▶ AIM OF THE TASK:
All of the data that follows should be retyped exactly, please, except the pictures.
## start
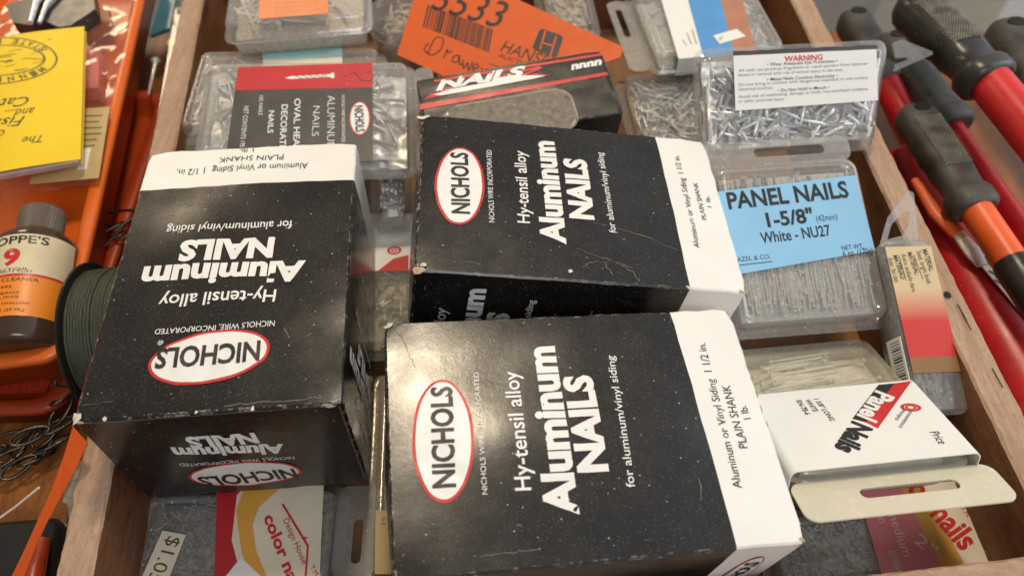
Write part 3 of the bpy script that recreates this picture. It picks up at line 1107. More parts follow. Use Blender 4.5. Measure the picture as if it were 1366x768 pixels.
def cardC(g, F):
    th = .05
    # folded sleeve: rounded over both long edges, wrapping down the sides
    prof = [(-.06, -2.2), (-.06, -.30)] + [(.24 - .30 * math.cos(math.radians(a_)), -.23 + .30 * math.sin(math.radians(a_))) for a_ in range(0, 91, 15)]
    prof += [(cL / 3, .075), (cL * 2 / 3, .075)] + [(cL - .24 + .30 * math.sin(math.radians(a_)), -.23 + .30 * math.cos(math.radians(a_))) for a_ in range(0, 91, 15)] + [(cL + .06, -.30), (cL + .06, -2.2)]
    v = []
    for y_ in (0, s1):
        v += [(x_, y_, z_) for x_, z_ in prof]
    for y_ in (0, s1):
        v += [(x_ + (.04 if x_ < .3 else -.04 if x_ > cL - .3 else 0), y_, z_ - (.04 if z_ > -.29 else 0)) for x_, z_ in prof]
    n_ = len(prof)
    g.add(v, [(i, i + 1, n_ + i + 1, n_ + i) for i in range(n_ - 1)], 'paper', True)
    g.add(v, [(2 * n_ + i, 3 * n_ + i, 3 * n_ + i + 1, 2 * n_ + i + 1) for i in range(n_ - 1)] + [(i, 2 * n_ + i, 2 * n_ + i + 1, i + 1) for i in range(n_ - 1)] + [(n_ + i, n_ + i + 1, 3 * n_ + i + 1, 3 * n_ + i) for i in range(n_ - 1)], 'paper')
    h = .08
    T = lambda *a, **k: text(g, *a, z=h + .006, **k)
    def q(*x): return F.px(x[0], x[1], h)
    A, B, C, D = q(1159, 568), q(1184, 517), q(1216, 509), q(1170, 572)
    E_ = q(1198, 512)
    g.card([q(1172, 513), q(1193, 511), q(1155, 563), q(1137, 558)], h, .004, 'ink_black')
    g.card([q(1193, 511), q(1216, 508), q(1171, 571), q(1155, 563)], h, .004, 'ink_red')
    T('Panel', (1169, 522), (1143, 556), (1193, 530), 'ink_white', F, bold=.04)
    T('Nails', (1138, 563), (1113, 599), (1163, 573), 'ink_black', F, bold=.05)
    T('1 5/8" LONG', (1085, 534), (1107, 563), (1090, 531), 'ink_black', F, bold=.012)
    T('WHITE', (1073, 535), (1085, 551), (1078, 532), 'ink_black', F, bold=.012)
    T('RN-7B-6', (1061, 536), (1074, 555), (1066, 532), 'ink_black', F, bold=.012)
    T('Price', (1239, 578), (1252, 594), (1248, 573), 'ink_black', F)
    T('onvenience', (1213, 549), (1198, 571), (1219, 551), 'ink_black', F)
    T('oncepts', (1205, 546), (1193, 561), (1210, 549), 'ink_black', F)
    c = F.px(1215, 543, h)
    g.ellipse(c, (.42, -.05), (.05, .26), h + .005, 'ink_red', 32, .66)
    g.ellipse(c, (.24, -.03), (.03, .15), h + .005, 'ink_red', 32, .55)


clear_box('yellowed clear box in a white paper sleeve printed with a red and black stripe', FCs, cL, cW, 2.2, 'clear_warm', lid_h=.6, fl=.28, cards=cardC, card_name='paper_sleeve',
          tabs=[((-.1, cL + .55, -1.9, .05), (cL * .32, cL * .84, -1.05, -.55))], base_m='frost')
nails('pale yellowish panel nails inside the white sleeved box', FCs, .8, cL - .8, .8, cW - .9, -1.9, -.35, 70, 3.2, .07, 'pale_nails', 'pale_nails', 'parallel', seed=5, ang=0.1)

# D: blue labelled panel nails
FD = f3((972, 454, 6.0), (1190, 437, 6.0), (1134, 178, 9.5), 'r')
dL, dW = FD.L, FD.W - 1.3
FD.o = FD.o + FD.z * .85


CD = .012


def cardD(g, F):
    def q(*x): return F.px(x[0], x[1], CD)
    g.card([q(950, 257), q(985, 366), q(1167, 334), q(1141, 234)], CD, .03, 'blue')
    T = lambda *a, **k: text(g, *a, z=CD + .036, h=CD, **k)
    T('PANEL NAILS', (972, 279), (1133, 263), (969, 258), 'ink_black', F, bold=.03)
    T('1-5/8"', (1024, 303), (1086, 296), (1021, 285), 'ink_black', F, bold=.03)
    T('(42mm)', (1089, 296), (1117, 293), (1088, 288), 'ink_black', F)
    T('White - NU27', (1016, 325), (1109, 314), (1014, 311), 'ink_black', F, bold=.018)
    T('NET WT.', (1123, 334), (1152, 331), (1122, 328), 'ink_black', F, bold=.008)
    T('6 oz. (170g)', (1125, 343), (1165, 338), (1124, 335), 'ink_black', F, bold=.008)
    T('HAZEL & CO.', (978, 350), (1028, 345), (977, 344), 'ink_black', F)
    stroke(g, [F.px(986, 354, CD), F.px(1030, 349, CD)], .04, 'ink_black', CD + .036)


clear_box('clear box with light blue PANEL NAILS label on dusty grey nails', FD, dL, dW, 2.3, 'clear_dusty', fl=.35, cards=cardD,
          tabs=[((.15, dL - .1, dW - .1, dW + 1.25), (dL * .36, dL * .82, dW + .35, dW + .85))])
nails('dusty grey panel nails lying side by side below the light blue label', FD, .75, dL - .75, .75, dW - .8, -2.0, -.22, 290, 4.1, .055, 'nail_grey', 'nail_grey', 'parallel', seed=6, bump=.05)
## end
▶ OUTPUT FOR THIS TASK:
Write part 3 of the bpy script that recreates this picture. It picks up at line 1107. More parts follow. Use Blender 4.5. Measure the picture as if it were 1366x768 pixels.
def cardC(g, F):
    th = .05
    # folded sleeve: rounded over both long edges, wrapping down the sides
    prof = [(-.06, -2.2), (-.06, -.30)] + [(.24 - .30 * math.cos(math.radians(a_)), -.23 + .30 * math.sin(math.radians(a_))) for a_ in range(0, 91, 15)]
    prof += [(cL / 3, .075), (cL * 2 / 3, .075)] + [(cL - .24 + .30 * math.sin(math.radians(a_)), -.23 + .30 * math.cos(math.radians(a_))) for a_ in range(0, 91, 15)] + [(cL + .06, -.30), (cL + .06, -2.2)]
    v = []
    for y_ in (0, s1):
        v += [(x_, y_, z_) for x_, z_ in prof]
    for y_ in (0, s1):
        v += [(x_ + (.04 if x_ < .3 else -.04 if x_ > cL - .3 else 0), y_, z_ - (.04 if z_ > -.29 else 0)) for x_, z_ in prof]
    n_ = len(prof)
    g.add(v, [(i, i + 1, n_ + i + 1, n_ + i) for i in range(n_ - 1)], 'paper', True)
    g.add(v, [(2 * n_ + i, 3 * n_ + i, 3 * n_ + i + 1, 2 * n_ + i + 1) for i in range(n_ - 1)] + [(i, 2 * n_ + i, 2 * n_ + i + 1, i + 1) for i in range(n_ - 1)] + [(n_ + i, n_ + i + 1, 3 * n_ + i + 1, 3 * n_ + i) for i in range(n_ - 1)], 'paper')
    h = .08
    T = lambda *a, **k: text(g, *a, z=h + .006, **k)
    def q(*x): return F.px(x[0], x[1], h)
    A, B, C, D = q(1159, 568), q(1184, 517), q(1216, 509), q(1170, 572)
    E_ = q(1198, 512)
    g.card([q(1172, 513), q(1193, 511), q(1155, 563), q(1137, 558)], h, .004, 'ink_black')
    g.card([q(1193, 511), q(1216, 508), q(1171, 571), q(1155, 563)], h, .004, 'ink_red')
    T('Panel', (1169, 522), (1143, 556), (1193, 530), 'ink_white', F, bold=.04)
    T('Nails', (1138, 563), (1113, 599), (1163, 573), 'ink_black', F, bold=.05)
    T('1 5/8" LONG', (1085, 534), (1107, 563), (1090, 531), 'ink_black', F, bold=.012)
    T('WHITE', (1073, 535), (1085, 551), (1078, 532), 'ink_black', F, bold=.012)
    T('RN-7B-6', (1061, 536), (1074, 555), (1066, 532), 'ink_black', F, bold=.012)
    T('Price', (1239, 578), (1252, 594), (1248, 573), 'ink_black', F)
    T('onvenience', (1213, 549), (1198, 571), (1219, 551), 'ink_black', F)
    T('oncepts', (1205, 546), (1193, 561), (1210, 549), 'ink_black', F)
    c = F.px(1215, 543, h)
    g.ellipse(c, (.42, -.05), (.05, .26), h + .005, 'ink_red', 32, .66)
    g.ellipse(c, (.24, -.03), (.03, .15), h + .005, 'ink_red', 32, .55)


clear_box('yellowed clear box in a white paper sleeve printed with a red and black stripe', FCs, cL, cW, 2.2, 'clear_warm', lid_h=.6, fl=.28, cards=cardC, card_name='paper_sleeve',
          tabs=[((-.1, cL + .55, -1.9, .05), (cL * .32, cL * .84, -1.05, -.55))], base_m='frost')
nails('pale yellowish panel nails inside the white sleeved box', FCs, .8, cL - .8, .8, cW - .9, -1.9, -.35, 70, 3.2, .07, 'pale_nails', 'pale_nails', 'parallel', seed=5, ang=0.1)

# D: blue labelled panel nails
FD = f3((972, 454, 6.0), (1190, 437, 6.0), (1134, 178, 9.5), 'r')
dL, dW = FD.L, FD.W - 1.3
FD.o = FD.o + FD.z * .85


CD = .012


def cardD(g, F):
    def q(*x): return F.px(x[0], x[1], CD)
    g.card([q(950, 257), q(985, 366), q(1167, 334), q(1141, 234)], CD, .03, 'blue')
    T = lambda *a, **k: text(g, *a, z=CD + .036, h=CD, **k)
    T('PANEL NAILS', (972, 279), (1133, 263), (969, 258), 'ink_black', F, bold=.03)
    T('1-5/8"', (1024, 303), (1086, 296), (1021, 285), 'ink_black', F, bold=.03)
    T('(42mm)', (1089, 296), (1117, 293), (1088, 288), 'ink_black', F)
    T('White - NU27', (1016, 325), (1109, 314), (1014, 311), 'ink_black', F, bold=.018)
    T('NET WT.', (1123, 334), (1152, 331), (1122, 328), 'ink_black', F, bold=.008)
    T('6 oz. (170g)', (1125, 343), (1165, 338), (1124, 335), 'ink_black', F, bold=.008)
    T('HAZEL & CO.', (978, 350), (1028, 345), (977, 344), 'ink_black', F)
    stroke(g, [F.px(986, 354, CD), F.px(1030, 349, CD)], .04, 'ink_black', CD + .036)


clear_box('clear box with light blue PANEL NAILS label on dusty grey nails', FD, dL, dW, 2.3, 'clear_dusty', fl=.35, cards=cardD,
          tabs=[((.15, dL - .1, dW - .1, dW + 1.25), (dL * .36, dL * .82, dW + .35, dW + .85))])
nails('dusty grey panel nails lying side by side below the light blue label', FD, .75, dL - .75, .75, dW - .8, -2.0, -.22, 290, 4.1, .055, 'nail_grey', 'nail_grey', 'parallel', seed=6, bump=.05)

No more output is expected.